### EXERCISE
All of the lines below are to be printed again exactly; images are excluded from the output.

[begin GIVEN MATERIAL]

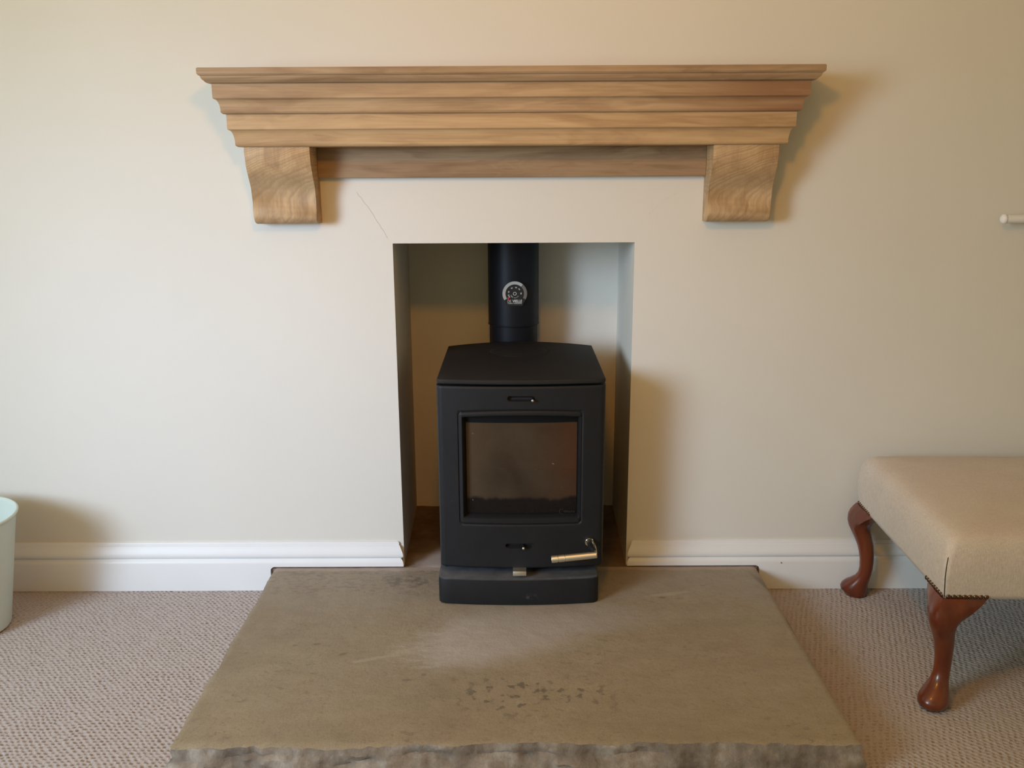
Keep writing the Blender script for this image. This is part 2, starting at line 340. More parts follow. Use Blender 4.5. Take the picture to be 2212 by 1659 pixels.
def cyl(bm, p0, p1, r0, r1=None, n=32, cap=True):
    r1 = r0 if r1 is None else r1
    p0, p1 = Vector(p0), Vector(p1); d = (p1-p0).normalized()
    q = d.to_track_quat('Z', 'Y'); ux, uy = q @ Vector((1,0,0)), q @ Vector((0,1,0))
    A = [bm.verts.new(p0 + (ux*math.cos(2*PI*i/n)+uy*math.sin(2*PI*i/n))*r0) for i in range(n)]
    B = [bm.verts.new(p1 + (ux*math.cos(2*PI*i/n)+uy*math.sin(2*PI*i/n))*r1) for i in range(n)]
    for i in range(n): bm.faces.new((A[i], A[(i+1)%n], B[(i+1)%n], B[i]))
    if cap: bm.faces.new(A[::-1]); bm.faces.new(B)
def lathe(bm, prof, n=48, cx=0, cy=0):
    """prof = [(r,z)...] about z"""
    rings = []
    for r, z in prof:
        if r < 1e-6: rings.append([bm.verts.new((cx, cy, z))])
        else: rings.append([bm.verts.new((cx+r*math.cos(2*PI*i/n), cy+r*math.sin(2*PI*i/n), z)) for i in range(n)])
    for A, B in zip(rings, rings[1:]):
        for i in range(n):
            j = (i+1) % n
            if len(A) == 1 and len(B) == 1: continue
            if len(A) == 1: bm.faces.new((A[0], B[j], B[i]))
            elif len(B) == 1: bm.faces.new((A[i], A[j], B[0]))
            else: bm.faces.new((A[i], A[j], B[j], B[i]))
def text_obj(name, body, size, mat, parent, loc, extr=0.0002, bold=False, rot=(PI/2,0,0), offs=0.0, xs=1.0, fit=None):
    cu = bpy.data.curves.new(name+'_c', 'FONT'); cu.body = body; cu.size = size; cu.extrude = extr; cu.offset = offs
    cu.align_x = 'CENTER'; cu.align_y = 'CENTER'; cu.resolution_u = 3
    to = bpy.data.objects.new(name+'_c', cu); COL.objects.link(to)
    bpy.context.view_layer.update()
    me = bpy.data.meshes.new_from_object(to.evaluated_get(bpy.context.evaluated_depsgraph_get()))
    bpy.data.objects.remove(to); bpy.data.curves.remove(cu)
    me.materials.clear()
    sy = 1.0
    if fit:
        vx = [v.co.x for v in me.vertices]; vy = [v.co.y for v in me.vertices]
        me.transform(Matrix.Translation((-(max(vx)+min(vx))/2, -(max(vy)+min(vy))/2, 0)))
        xs, sy = fit[0]/(max(vx)-min(vx)), fit[1]/(max(vy)-min(vy))
    Mx = Matrix.Translation(loc) @ Matrix.Rotation(rot[2], 4, 'Z') @ Matrix.Rotation(rot[1], 4, 'Y') @ Matrix.Rotation(rot[0], 4, 'X') @ Matrix.Diagonal((xs, sy, 1, 1))
    me.transform(Mx); me.name = name
    return link(name, me, mat, parent)

# ------------------------------------------------------------------ ROOM
XL, XR, YB, ZC = -2.75, 2.9, -4.3, 2.42
OX0, OX1, OZ = -0.314, 0.310, 0.968          # fireplace opening
HZ = 0.0688                                    # hearth top
# chimney wall with the opening and returns
v = [(XL,0,-0.05),(OX0,0,-0.05),(OX1,0,-0.05),(XR,0,-0.05), (XL,0,OZ),(OX0,0,OZ),(OX1,0,OZ),(XR,0,OZ), (XL,0,ZC),(OX0,0,ZC),(OX1,0,ZC),(XR,0,ZC)]
f = [(0,1,5,4),(2,3,7,6),(4,5,9,8),(5,6,10,9),(6,7,11,10)]
wall = mesh_obj('wall_back', v, f, WALL); tag(wall, kind='structure')
RB0, RB1, RD = -0.327, 0.321, 0.45
bm = bmesh.new()
def quad(bm, *p):
    return bm.faces.new([bm.verts.new(q) for q in p])
quad(bm, (OX0,0,-0.05),(RB0,RD,-0.05),(RB0,RD,1.1),(OX0,0,1.1))
quad(bm, (OX1,0,-0.05),(OX1,0,1.1),(RB1,RD,1.1),(RB1,RD,-0.05))
quad(bm, (RB0,RD,-0.05),(RB1,RD,-0.05),(RB1,RD,1.1),(RB0,RD,1.1))
quad(bm, (OX0,0,OZ),(OX0,0.10,OZ),(OX1,0.10,OZ),(OX1,0,OZ))
quad(bm, (OX0,0.10,OZ),(OX0,0.10,1.1),(OX1,0.10,1.1),(OX1,0.10,OZ))
quad(bm, (RB0,0,1.1),(RB1,0,1.1),(RB1,RD,1.1),(RB0,RD,1.1))
rec = bm_obj('wall_recess', bm, RECESS); tag(rec, kind='structure')
# hairline plaster cracks
def crack(pts, wd=0.0004):
    vs, fs = [], []
    for i, (x, z) in enumerate(pts):
        t = wd*(0.5+0.5*random.random())
        vs += [(x-t, -0.0004, z), (x+t, -0.0004, z+0.0004)]
        if i: k = 2*i; fs.append((k-2, k-1, k+1, k))
    mesh_obj('plaster_crack', vs, fs, CRACK, wall)
def jit(p0, p1, n=10, a=0.0012):
    return [(p0[0]+(p1[0]-p0[0])*t/n + random.uniform(-a,a)*(0<t<n), p0[1]+(p1[1]-p0[1])*t/n + random.uniform(-a,a)*(0<t<n)) for t in range(n+1)]
crack(jit((-0.401,1.098), (-0.368,1.052))+jit((-0.368,1.052),(-0.326,0.981))[1:])
crack(jit((0.434,1.105), (0.377,1.071))+jit((0.377,1.071),(0.337,1.03))[1:], 0.0003)

# other walls, ceiling
mesh_obj('wall_right', [(XR,0,-0.05),(XR,YB,-0.05),(XR,YB,ZC),(XR,0,ZC)], [(0,1,2,3)], WALL)['kind'] = 'structure'
mesh_obj('wall_front', [(XL,YB,-0.05),(XL,YB,ZC),(XR,YB,ZC),(XR,YB,-0.05)], [(0,1,2,3)], WALL)['kind'] = 'structure'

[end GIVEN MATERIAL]

### FULL OUTPUT
Keep writing the Blender script for this image. This is part 2, starting at line 340. More parts follow. Use Blender 4.5. Take the picture to be 2212 by 1659 pixels.
def cyl(bm, p0, p1, r0, r1=None, n=32, cap=True):
    r1 = r0 if r1 is None else r1
    p0, p1 = Vector(p0), Vector(p1); d = (p1-p0).normalized()
    q = d.to_track_quat('Z', 'Y'); ux, uy = q @ Vector((1,0,0)), q @ Vector((0,1,0))
    A = [bm.verts.new(p0 + (ux*math.cos(2*PI*i/n)+uy*math.sin(2*PI*i/n))*r0) for i in range(n)]
    B = [bm.verts.new(p1 + (ux*math.cos(2*PI*i/n)+uy*math.sin(2*PI*i/n))*r1) for i in range(n)]
    for i in range(n): bm.faces.new((A[i], A[(i+1)%n], B[(i+1)%n], B[i]))
    if cap: bm.faces.new(A[::-1]); bm.faces.new(B)
def lathe(bm, prof, n=48, cx=0, cy=0):
    """prof = [(r,z)...] about z"""
    rings = []
    for r, z in prof:
        if r < 1e-6: rings.append([bm.verts.new((cx, cy, z))])
        else: rings.append([bm.verts.new((cx+r*math.cos(2*PI*i/n), cy+r*math.sin(2*PI*i/n), z)) for i in range(n)])
    for A, B in zip(rings, rings[1:]):
        for i in range(n):
            j = (i+1) % n
            if len(A) == 1 and len(B) == 1: continue
            if len(A) == 1: bm.faces.new((A[0], B[j], B[i]))
            elif len(B) == 1: bm.faces.new((A[i], A[j], B[0]))
            else: bm.faces.new((A[i], A[j], B[j], B[i]))
def text_obj(name, body, size, mat, parent, loc, extr=0.0002, bold=False, rot=(PI/2,0,0), offs=0.0, xs=1.0, fit=None):
    cu = bpy.data.curves.new(name+'_c', 'FONT'); cu.body = body; cu.size = size; cu.extrude = extr; cu.offset = offs
    cu.align_x = 'CENTER'; cu.align_y = 'CENTER'; cu.resolution_u = 3
    to = bpy.data.objects.new(name+'_c', cu); COL.objects.link(to)
    bpy.context.view_layer.update()
    me = bpy.data.meshes.new_from_object(to.evaluated_get(bpy.context.evaluated_depsgraph_get()))
    bpy.data.objects.remove(to); bpy.data.curves.remove(cu)
    me.materials.clear()
    sy = 1.0
    if fit:
        vx = [v.co.x for v in me.vertices]; vy = [v.co.y for v in me.vertices]
        me.transform(Matrix.Translation((-(max(vx)+min(vx))/2, -(max(vy)+min(vy))/2, 0)))
        xs, sy = fit[0]/(max(vx)-min(vx)), fit[1]/(max(vy)-min(vy))
    Mx = Matrix.Translation(loc) @ Matrix.Rotation(rot[2], 4, 'Z') @ Matrix.Rotation(rot[1], 4, 'Y') @ Matrix.Rotation(rot[0], 4, 'X') @ Matrix.Diagonal((xs, sy, 1, 1))
    me.transform(Mx); me.name = name
    return link(name, me, mat, parent)

# ------------------------------------------------------------------ ROOM
XL, XR, YB, ZC = -2.75, 2.9, -4.3, 2.42
OX0, OX1, OZ = -0.314, 0.310, 0.968          # fireplace opening
HZ = 0.0688                                    # hearth top
# chimney wall with the opening and returns
v = [(XL,0,-0.05),(OX0,0,-0.05),(OX1,0,-0.05),(XR,0,-0.05), (XL,0,OZ),(OX0,0,OZ),(OX1,0,OZ),(XR,0,OZ), (XL,0,ZC),(OX0,0,ZC),(OX1,0,ZC),(XR,0,ZC)]
f = [(0,1,5,4),(2,3,7,6),(4,5,9,8),(5,6,10,9),(6,7,11,10)]
wall = mesh_obj('wall_back', v, f, WALL); tag(wall, kind='structure')
RB0, RB1, RD = -0.327, 0.321, 0.45
bm = bmesh.new()
def quad(bm, *p):
    return bm.faces.new([bm.verts.new(q) for q in p])
quad(bm, (OX0,0,-0.05),(RB0,RD,-0.05),(RB0,RD,1.1),(OX0,0,1.1))
quad(bm, (OX1,0,-0.05),(OX1,0,1.1),(RB1,RD,1.1),(RB1,RD,-0.05))
quad(bm, (RB0,RD,-0.05),(RB1,RD,-0.05),(RB1,RD,1.1),(RB0,RD,1.1))
quad(bm, (OX0,0,OZ),(OX0,0.10,OZ),(OX1,0.10,OZ),(OX1,0,OZ))
quad(bm, (OX0,0.10,OZ),(OX0,0.10,1.1),(OX1,0.10,1.1),(OX1,0.10,OZ))
quad(bm, (RB0,0,1.1),(RB1,0,1.1),(RB1,RD,1.1),(RB0,RD,1.1))
rec = bm_obj('wall_recess', bm, RECESS); tag(rec, kind='structure')
# hairline plaster cracks
def crack(pts, wd=0.0004):
    vs, fs = [], []
    for i, (x, z) in enumerate(pts):
        t = wd*(0.5+0.5*random.random())
        vs += [(x-t, -0.0004, z), (x+t, -0.0004, z+0.0004)]
        if i: k = 2*i; fs.append((k-2, k-1, k+1, k))
    mesh_obj('plaster_crack', vs, fs, CRACK, wall)
def jit(p0, p1, n=10, a=0.0012):
    return [(p0[0]+(p1[0]-p0[0])*t/n + random.uniform(-a,a)*(0<t<n), p0[1]+(p1[1]-p0[1])*t/n + random.uniform(-a,a)*(0<t<n)) for t in range(n+1)]
crack(jit((-0.401,1.098), (-0.368,1.052))+jit((-0.368,1.052),(-0.326,0.981))[1:])
crack(jit((0.434,1.105), (0.377,1.071))+jit((0.377,1.071),(0.337,1.03))[1:], 0.0003)

# other walls, ceiling
mesh_obj('wall_right', [(XR,0,-0.05),(XR,YB,-0.05),(XR,YB,ZC),(XR,0,ZC)], [(0,1,2,3)], WALL)['kind'] = 'structure'
mesh_obj('wall_front', [(XL,YB,-0.05),(XL,YB,ZC),(XR,YB,ZC),(XR,YB,-0.05)], [(0,1,2,3)], WALL)['kind'] = 'structure'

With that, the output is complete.